Ağırdır, Türkiye’nin seçim hukukunda YSK dahil, seçimin yürütmesine dair kanunlarda ve YSK’nın yapılanmasında ciddi bir reforma ihtiyacı olduğunu vurguladı.
“Bir yandan sistemin güncele uyarlanması lazım, bir yandan da seçim barajı gibi siyasi problemleri var. Ama biz teknik sorunlarla siyasi sorunları aynı anda konuştuğumuz için çözüm üretemiyoruz.”
Ağırdır siyasi partilerin bir yandan seçim sonuçlarına itiraz ettiğini, bir yandan da verilen mazbataların altına imza attığını da söyledi.
Yerel seçim sonuçlarına çok fazla itiraz var. Geçmiş seçimleri düşünürsek, bu defa mı belirginleşti?
Bu sefer belirgin olduğu kanaatindeyim. Kutuplaşmadan dolayı Adalt ve Kalkınma Partisi (AKP) dahil bütün aktörler diğerlerinden korktu. Biraz da partiler bu işi doğru yönetemedi. Bizzat kendileri de seçimin üzerine şaibe düşürmenin aktörü oldular.
O halde itirazların bir politika olduğunu söyleyebilir miyiz?
Bence en az yarıdan fazlası öyle. Ayrıca kamuoyu şunu ıskalıyor: Sandık kurullarından YSK'ya kadar seçimi partiler yönetiyor. YSK’da da ilçe seçim kurullarında da parti temsilcileri var.
Verilen bütün mazbatalarda da parti temsilcilerinin imzaları var. Ama bakıyorsunuz hala tartışma sürüyor. Partilerin kamuoyuna dönüp biz varız orada, sakin olun, demesi lazımdı. Halbuki partiler bu konuda gaz verdiler.
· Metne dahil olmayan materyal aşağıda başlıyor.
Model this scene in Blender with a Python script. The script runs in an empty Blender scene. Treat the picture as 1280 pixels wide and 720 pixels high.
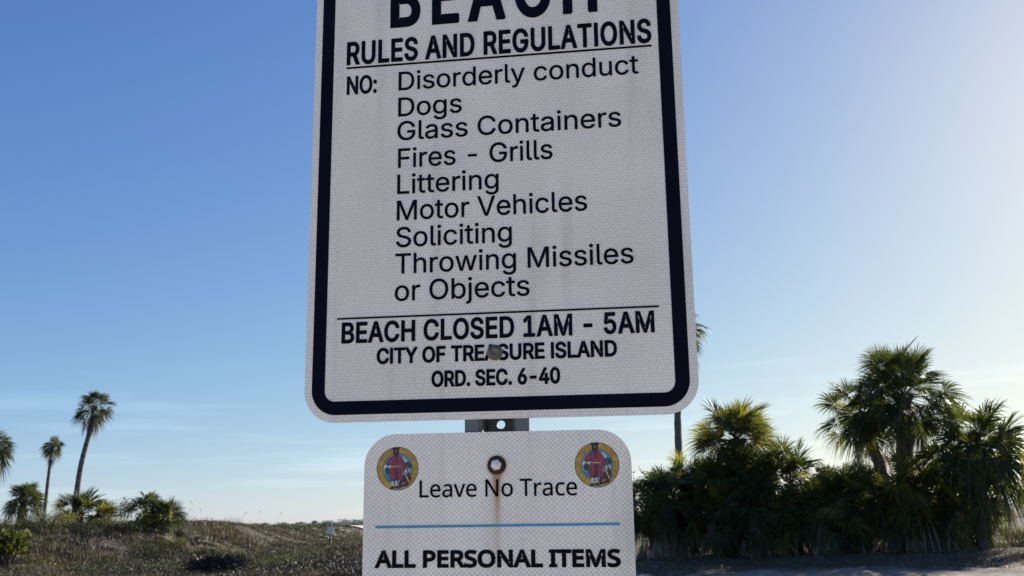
import bpy, bmesh, math, random
import numpy as np
from mathutils import Vector, Matrix, noise, geometry
R = math.radians
scene = bpy.context.scene
col = scene.collection

# ------------------------------------------------------------------ camera
EYE = 1.55
PITCH, ROLL = R(13.3156), R(2.0732)
c_, s_ = math.cos(ROLL), math.sin(ROLL)
right0 = Vector((1, 0, 0)); fwd = Vector((0, math.cos(PITCH), math.sin(PITCH)))
up0 = Vector((0, -math.sin(PITCH), math.cos(PITCH)))
right = right0 * c_ - up0 * s_
up = right0 * s_ + up0 * c_
cam = bpy.data.cameras.new('camera'); cam_o = bpy.data.objects.new('camera', cam); col.objects.link(cam_o)
cam_o.matrix_world = Matrix(((right.x, up.x, -fwd.x, 0), (right.y, up.y, -fwd.y, 0), (right.z, up.z, -fwd.z, EYE), (0, 0, 0, 1)))
cam.sensor_width = 36; cam.lens = 36 * 1200 / 1280
cam.clip_start = 0.05; cam.clip_end = 20000
cam.dof.use_dof = True; cam.dof.focus_distance = 1.12; cam.dof.aperture_fstop = 26
scene.camera = cam_o

# ------------------------------------------------------------------ light
SUN_EL, SUN_AZ = R(21), R(39)             # azimuth clockwise from +Y
world = bpy.data.worlds.new('World'); scene.world = world; world.use_nodes = True
wn = world.node_tree.nodes; wl = world.node_tree.links; wn.clear()
wout = wn.new('ShaderNodeOutputWorld'); bg = wn.new('ShaderNodeBackground')
sky = wn.new('ShaderNodeTexSky'); sky.sky_type = 'NISHITA'; sky.sun_disc = False
sky.sun_elevation = SUN_EL; sky.sun_rotation = SUN_AZ
sky.altitude = 0; sky.air_density = 0.7; sky.dust_density = 0.3; sky.ozone_density = 6
bg.inputs['Strength'].default_value = 0.122
# soft shoulder on the sky's brightness: c / (1 + .141 c), as a camera's tone curve gives
s1 = wn.new('ShaderNodeVectorMath'); s1.operation = 'MULTIPLY_ADD'; s1.inputs[1].default_value = (.141, .141, .34); s1.inputs[2].default_value = (1, 1, 1)
s2 = wn.new('ShaderNodeVectorMath'); s2.operation = 'DIVIDE'
s3 = wn.new('ShaderNodeVectorMath'); s3.operation = 'MULTIPLY'; s3.inputs[1].default_value = (1.13, 1.04, 1.66)
hs = wn.new('ShaderNodeHueSaturation'); hs.inputs['Saturation'].default_value = 1.06
wl.new(sky.outputs[0], s1.inputs[0]); wl.new(sky.outputs[0], s2.inputs[0]); wl.new(s1.outputs[0], s2.inputs[1])
wl.new(s2.outputs[0], s3.inputs[0]); wl.new(s3.outputs[0], hs.inputs['Color'])
skyc = hs.outputs[0]
# thin cirrus low over the sea, placed by direction in the sky
tc = wn.new('ShaderNodeTexCoord'); mp = wn.new('ShaderNodeMapping'); mp.inputs['Scale'].default_value = (2.6, 2.6, 42)
mp.inputs['Rotation'].default_value = (R(1.5), R(2), 0)
cn = wn.new('ShaderNodeTexNoise'); cn.inputs['Scale'].default_value = 1.7; cn.inputs['Detail'].default_value = 7; cn.inputs['Roughness'].default_value = 0.55
cr = wn.new('ShaderNodeValToRGB'); cr.color_ramp.elements[0].position = 0.5; cr.color_ramp.elements[1].position = 0.70
sep = wn.new('ShaderNodeSeparateXYZ')
band = wn.new('ShaderNodeValToRGB'); be = band.color_ramp.elements
be[0].position = 0.0; be[0].color = (.4, .4, .4, 1); be[1].position = 0.17; be[1].color = (0, 0, 0, 1)
e = be.new(0.05); e.color = (.75, .75, .75, 1); e = be.new(0.115); e.color = (.5, .5, .5, 1)
mul = wn.new('ShaderNodeMath'); mul.operation = 'MULTIPLY'
mix = wn.new('ShaderNodeMixRGB'); mix.blend_type = 'MIX'
gain = wn.new('ShaderNodeMixRGB'); gain.blend_type = 'MULTIPLY'; gain.inputs[0].default_value = 1
gain.inputs[2].default_value = (1.06, 1.06, 1.06, 1)
add = wn.new('ShaderNodeMixRGB'); add.blend_type = 'ADD'; add.inputs[0].default_value = 1; add.inputs[2].default_value = (.45, .45, .45, 1)
wl.new(tc.outputs['Generated'], mp.inputs['Vector']); wl.new(mp.outputs[0], cn.inputs['Vector']); wl.new(cn.outputs[0], cr.inputs[0])
wl.new(tc.outputs['Generated'], sep.inputs[0]); wl.new(sep.outputs['Z'], band.inputs[0])
wl.new(cr.outputs[0], mul.inputs[0]); wl.new(band.outputs[0], mul.inputs[1])
wl.new(skyc, gain.inputs[1]); wl.new(gain.outputs[0], add.inputs[1])
wl.new(mul.outputs[0], mix.inputs[0]); wl.new(skyc, mix.inputs[1]); wl.new(add.outputs[0], mix.inputs[2])
wl.new(mix.outputs[0], bg.inputs['Color']); wl.new(bg.outputs[0], wout.inputs['Surface'])

sun = bpy.data.lights.new('sun', 'SUN'); sun.energy = 5.0; sun.angle = R(0.5); sun.color = (1, .93, .82)
sun_o = bpy.data.objects.new('sun', sun); col.objects.link(sun_o)
sd = Vector((math.sin(SUN_AZ) * math.cos(SUN_EL), math.cos(SUN_AZ) * math.cos(SUN_EL), math.sin(SUN_EL)))
sun_o.rotation_euler = sd.to_track_quat('Z', 'Y').to_euler()

vs = scene.view_settings
vs.view_transform = 'Standard'; vs.look = 'None'; vs.gamma = 1; vs.exposure = 0.9
vs.use_curve_mapping = False
scene.cycles.use_denoising = True
scene.cycles.max_bounces = 8

# ------------------------------------------------------------------ helpers
def tag(o, label=None, cat=None, group=None, kind=None):
    if label: o['label'] = label
    if cat: o['category'] = cat
    if group: o['group'] = group
    if kind: o['kind'] = kind
    return o

class MB:
    def __init__(s): s.v = []; s.f = []; s.m = []
    def add(s, vs, fs, mi=0):
        b = len(s.v); s.v.extend(vs); s.f.extend([tuple(i + b for i in f) for f in fs]); s.m.extend([mi] * len(fs))
    def tube(s, pts, rad, n=8, mi=0, cap=True):
        pts = [Vector(p) for p in pts]; k = len(pts)
        if not hasattr(rad, '__len__'): rad = [rad] * k
        vs = []; ref = Vector((0.31, .95, .02))
        for i, p in enumerate(pts):
            d = (pts[min(i + 1, k - 1)] - pts[max(i - 1, 0)]).normalized()
            a = d.cross(ref)
            if a.length < 1e-3: a = d.cross(Vector((1, 0, 0)))
            a.normalize(); b = d.cross(a)
            for j in range(n):
                t = 2 * math.pi * j / n
                vs.append(tuple(p + (a * math.cos(t) + b * math.sin(t)) * rad[i]))
        fs = [(i * n + j, i * n + (j + 1) % n, (i + 1) * n + (j + 1) % n, (i + 1) * n + j) for i in range(k - 1) for j in range(n)]
        if cap: fs += [tuple(range(n - 1, -1, -1)), tuple(range((k - 1) * n, k * n))]
        s.add(vs, fs, mi)
    def box(s, x0, x1, y0, y1, z0, z1, mi=0):
        vs = [(x, y, z) for x in (x0, x1) for y in (y0, y1) for z in (z0, z1)]
        s.add(vs, [(0, 1, 3, 2), (4, 6, 7, 5), (0, 4, 5, 1), (2, 3, 7, 6), (0, 2, 6, 4), (1, 5, 7, 3)], mi)
    def build(s, name, mats, parent=None, smooth=False):
        me = bpy.data.meshes.new(name); me.from_pydata([tuple(v) for v in s.v], [], s.f)
        if not isinstance(mats, (list, tuple)): mats = [mats]
        for m in mats: me.materials.append(m)
        if len(mats) > 1: me.polygons.foreach_set('material_index', s.m)
        if smooth: me.polygons.foreach_set('use_smooth', [True] * len(me.polygons))
        me.update()
        o = bpy.data.objects.new(name, me); col.objects.link(o)
        if parent: o.parent = parent
        return o

def empty(name, loc=(0, 0, 0), rz=0):
    o = bpy.data.objects.new(name, None); col.objects.link(o); o.location = loc; o.rotation_euler.z = rz
    o.empty_display_size = .2
    return o

def polar(az, d):
    return d * math.sin(R(az)), d * math.cos(R(az))

def sst(a, b, x):
    t = min(1, max(0, (x - a) / (b - a))); return t * t * (3 - 2 * t)

# ------------------------------------------------------------------ materials
def base_mat(name):
    m = bpy.data.materials.new(name); m.use_nodes = True
    return m, m.node_tree.nodes, m.node_tree.links, m.node_tree.nodes['Principled BSDF']

def simple(name, c, rough=.6, var=.25, scale=8, metal=0, spec=.5, bump=0, c2=None):
    m, n, l, p = base_mat(name)
    t = n.new('ShaderNodeTexCoord'); nz = n.new('ShaderNodeTexNoise'); nz.inputs['Scale'].default_value = scale; nz.inputs['Detail'].default_value = 6
    r = n.new('ShaderNodeValToRGB'); r.color_ramp.elements[0].position = .3; r.color_ramp.elements[1].position = .7
    a = [x * (1 - var) for x in c]; b = [min(1, x * (1 + var)) for x in (c2 or c)]
    r.color_ramp.elements[0].color = (*a, 1); r.color_ramp.elements[1].color = (*b, 1)
    l.new(t.outputs['Object'], nz.inputs['Vector']); l.new(nz.outputs[0], r.inputs[0]); l.new(r.outputs[0], p.inputs['Base Color'])
    p.inputs['Roughness'].default_value = rough; p.inputs['Metallic'].default_value = metal; p.inputs['Specular IOR Level'].default_value = spec
    if bump:
        bn = n.new('ShaderNodeBump'); bn.inputs['Strength'].default_value = bump; bn.inputs['Distance'].default_value = .02
        l.new(nz.outputs[0], bn.inputs['Height']); l.new(bn.outputs[0], p.inputs['Normal'])
    return m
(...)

Doğru mu anlıyorum, mesela Ankara örneğinde Cumhuriyet Halk Partisi (CHP) bir yandan YSK’da itiraz edeceğiz açıklaması yapıyor, öte yandan mazbataya imza koyuyor... Bu nasıl açıklanabilir?
Evet. Çünkü bu bir seçim olmaktan çıktı, bir kutuplaşma, bir kavga arenasına çevrildi. AKP, Cemaat’ten korkuyor; CHP, AKP’den korkuyor; vatandaş hepsinden korkuyor...
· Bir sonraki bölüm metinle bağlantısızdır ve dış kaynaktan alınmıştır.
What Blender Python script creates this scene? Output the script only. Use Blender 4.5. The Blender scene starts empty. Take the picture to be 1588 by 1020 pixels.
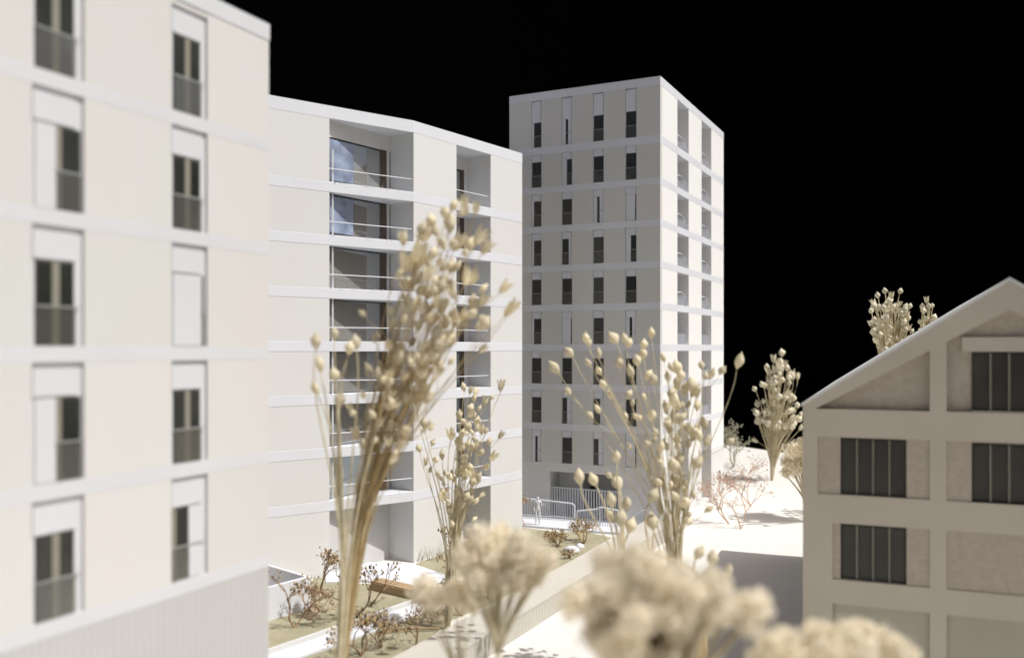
import bpy, bmesh, math, random
from mathutils import Vector, Matrix, noise as mnoise
random.seed(7)
R = math.radians
SC = bpy.context.scene
C = SC.collection

# ---------------------------------------------------------------- camera
F = 1414.0                      # focal length in pixels of the 1588 px wide photograph
CH = 1.29                       # lens height above the model's base board
HZ = 540.0                      # horizon row
cam_d = bpy.data.cameras.new('camera')
cam = bpy.data.objects.new('camera', cam_d); C.objects.link(cam)
cam.location = (0, 0, CH); cam.rotation_euler = (R(90), 0, 0)
cam_d.sensor_width = 36; cam_d.lens = 36 * F / 1588
cam_d.shift_y = 30 / 1588
cam_d.clip_start = 0.02; cam_d.clip_end = 100
cam_d.dof.use_dof = True
cam_d.dof.focus_distance = 5.6
cam_d.dof.aperture_fstop = 1.2
cam_d.dof.aperture_blades = 7
SC.camera = cam

# ---------------------------------------------------------------- light
SUN_EL = R(58)
ax, ay = 0.94, -0.34            # horizontal direction towards the sun
w = bpy.data.worlds.new("World"); SC.world = w; w.use_nodes = True
nt = w.node_tree
bg = nt.nodes['Background']
sky = nt.nodes.new('ShaderNodeTexSky'); sky.sky_type = 'NISHITA'; sky.sun_disc = False
sky.sun_elevation = SUN_EL
sky.sun_rotation = math.atan2(ax, ay)
sky.air_density = 0.6; sky.dust_density = 6.0; sky.ozone_density = 0.1
nt.links.new(sky.outputs[0], bg.inputs[0]); bg.inputs[1].default_value = 0.065
sl = bpy.data.lights.new('sun', 'SUN'); sl.energy = 3.6; sl.angle = R(0.5); sl.color = (1.0, 0.99, 0.97)
so = bpy.data.objects.new('sun', sl); C.objects.link(so)
sdir = Vector((ax * math.cos(SUN_EL), ay * math.cos(SUN_EL), math.sin(SUN_EL)))
so.rotation_euler = sdir.to_track_quat('Z', 'Y').to_euler(); so.location = sdir * 12
SC.view_settings.view_transform = 'Standard'; SC.view_settings.look = 'None'
SC.view_settings.exposure = 0.3; SC.view_settings.gamma = 1
try: SC.cycles.max_bounces = 12; SC.cycles.diffuse_bounces = 9; SC.cycles.transparent_max_bounces = 12
except Exception: pass

def at(px, py, Y): return Vector(((px - 794) / F * Y, Y, CH + (HZ - py) / F * Y))
def g(px, py, z=0.0):
    Y = (CH - z) * F / (py - HZ); return Vector(((px - 794) / F * Y, Y, z))

# ---------------------------------------------------------------- materials
def mat(name, col, rough=0.8, var=0.06, scale=6.0, bump=0.15, bscale=120.0, spec=0.3, hue=None, lines=0, lf=.22, rnd=0.0, trans=0.0):
    m = bpy.data.materials.new(name); m.use_nodes = True
    t = m.node_tree; N = t.nodes; L = t.links; b = N['Principled BSDF']
    b.inputs['Roughness'].default_value = rough
    b.inputs['Specular IOR Level'].default_value = spec
    tc = N.new('ShaderNodeTexCoord')
    n1 = N.new('ShaderNodeTexNoise'); n1.inputs['Scale'].default_value = scale; n1.inputs['Detail'].default_value = 5
    L.new(tc.outputs['Object'], n1.inputs['Vector'])
    rp = N.new('ShaderNodeValToRGB')
    c2 = hue or tuple(c * (1 - var * 2) for c in col)
    rp.color_ramp.elements[0].position = 0.32; rp.color_ramp.elements[1].position = 0.68
    rp.color_ramp.elements[0].color = (*c2, 1); rp.color_ramp.elements[1].color = (*col, 1)
    L.new(n1.outputs['Fac'], rp.inputs['Fac'])
    out = rp.outputs['Color']
    if rnd:
        oi = N.new('ShaderNodeObjectInfo')
        mr = N.new('ShaderNodeMapRange'); mr.inputs['To Min'].default_value = 1 - rnd; mr.inputs['To Max'].default_value = 1 + rnd * .5
        L.new(oi.outputs['Random'], mr.inputs['Value'])
        hs = N.new('ShaderNodeHueSaturation'); L.new(out, hs.inputs['Color']); L.new(mr.outputs[0], hs.inputs['Value']); out = hs.outputs['Color']
    if lines:
        sp = N.new('ShaderNodeSeparateXYZ'); L.new(tc.outputs['Object'], sp.inputs[0])
        mu = N.new('ShaderNodeMath'); mu.operation = 'MULTIPLY'; mu.inputs[1].default_value = lines; L.new(sp.outputs['Z'], mu.inputs[0])
        si = N.new('ShaderNodeMath'); si.operation = 'FRACT'; L.new(mu.outputs[0], si.inputs[0])
        gt = N.new('ShaderNodeMath'); gt.operation = 'GREATER_THAN'; gt.inputs[1].default_value = .7; L.new(si.outputs[0], gt.inputs[0])
        n3 = N.new('ShaderNodeTexNoise'); n3.inputs['Scale'].default_value = 55; L.new(tc.outputs['Object'], n3.inputs['Vector'])
        m3 = N.new('ShaderNodeMath'); m3.operation = 'MULTIPLY'; L.new(gt.outputs[0], m3.inputs[0]); L.new(n3.outputs['Fac'], m3.inputs[1])
        mm = N.new('ShaderNodeMath'); mm.operation = 'MULTIPLY'; mm.inputs[1].default_value = lf; L.new(m3.outputs[0], mm.inputs[0])
        mx = N.new('ShaderNodeMix'); mx.data_type = 'RGBA'; mx.blend_type = 'MULTIPLY'
        mx.inputs['B'].default_value = (.55, .48, .42, 1)
        L.new(mm.outputs[0], mx.inputs['Factor']); L.new(out, mx.inputs['A']); out = mx.outputs['Result']
    L.new(out, b.inputs['Base Color'])
    if bump:
        n2 = N.new('ShaderNodeTexNoise'); n2.inputs['Scale'].default_value = bscale; n2.inputs['Detail'].default_value = 4
        L.new(tc.outputs['Object'], n2.inputs['Vector'])
        bu = N.new('ShaderNodeBump'); bu.inputs['Strength'].default_value = bump; bu.inputs['Distance'].default_value = 0.002
        L.new(n2.outputs['Fac'], bu.inputs['Height']); L.new(bu.outputs[0], b.inputs['Normal'])
    if trans:
        tr = N.new('ShaderNodeBsdfTranslucent'); L.new(out, tr.inputs['Color'])
        ms = N.new('ShaderNodeMixShader'); ms.inputs[0].default_value = trans
        L.new(b.outputs[0], ms.inputs[1]); L.new(tr.outputs[0], ms.inputs[2])
        L.new(ms.outputs[0], N['Material Output'].inputs['Surface'])
    return m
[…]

Her şeye rağmen bu sürecin şöyle bir katkısı oldu. İlk defa ülkede yurttaş hareketi olarak oyuna sahip çıkmak meselesi bu kadar gündemde kaldı. Ama bir dahaki seçimde ne olacağını göreceğiz...
Ama bütün mesele bittikten sonra da hala bu seçimler şaibelidir havasını da sürdürmenin doğru olduğunu düşünmüyorum.
Şu anda mesela bu kadar hileyi gündemde tutan arkadaşlarımız Ceylanpınar’ın ya da Ağrı’nın hiç lafını etmiyorlar. 30 yıldır muhtemelen jandarma baskısıyla kimbilir neler oluyordu, hiçbirimiz duymuyorduk, gazetelerde bile bu haberler yer almıyordu. Hala bile şu anda yeterince konuşulmuyor.
YSK’nın süreci doğru idare edip etmediğine dair ne söyleyebiliriz?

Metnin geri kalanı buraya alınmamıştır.